Nach „L.O.V.E.“ von Nat King Cole beendete der Chor sein Programm mit Henry Mancinis „Moon river“. Hier bewies der Chor noch einmal hohe Kompetenzen, denn die versetzten Einsätze in Form eines Sekundakkords, Vorhalte, schwierige Akkorde und eine romantisch-flächige Tonsprache sind nicht gerade Kleinigkeiten im Anforderungsprofils eines Laienchores. So entstand ein wunderbarer Ausklang dieses schönen Konzertabends.

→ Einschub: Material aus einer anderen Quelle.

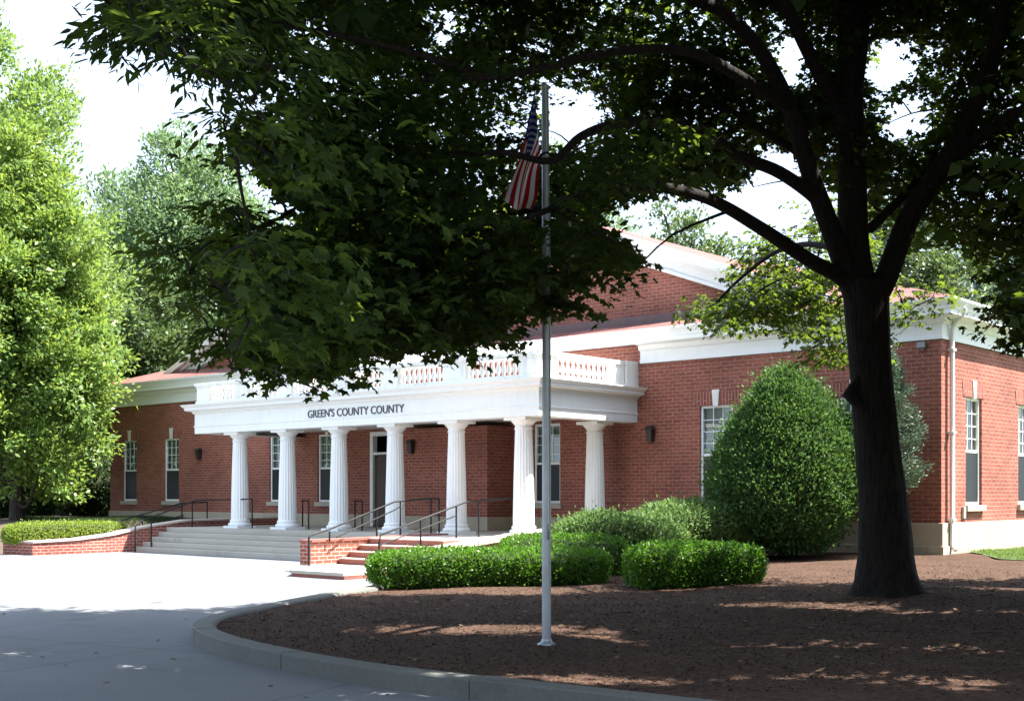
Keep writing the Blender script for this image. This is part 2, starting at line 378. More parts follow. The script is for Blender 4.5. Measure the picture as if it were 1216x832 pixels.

Moderiert wurde das Konzert von Richard Eder, dem langjährigen Vorsitzenden des Visino-Chores. Er streifte in seinen Moderationen das Thema „Liebe“ aus den verschiedensten Blickwinkel – mal heiter-satirisch, mal nachdenklich-philosophisch oder mit allerlei Zitaten von berühmten Persönlichkeiten. Beeindruckend waren hierbei nicht nur die rhetorischen Fähigkeiten und die teils kabarettistischen Zusammenhänge, sondern auch die gelungenen Überleitungen zum jeweils nächsten Stück. Es bleibt zu hoffen, dass es immer wieder mal solch „kammermusikartige“ Konzerte mit Köstlichkeiten aus der Chormusik geben wird.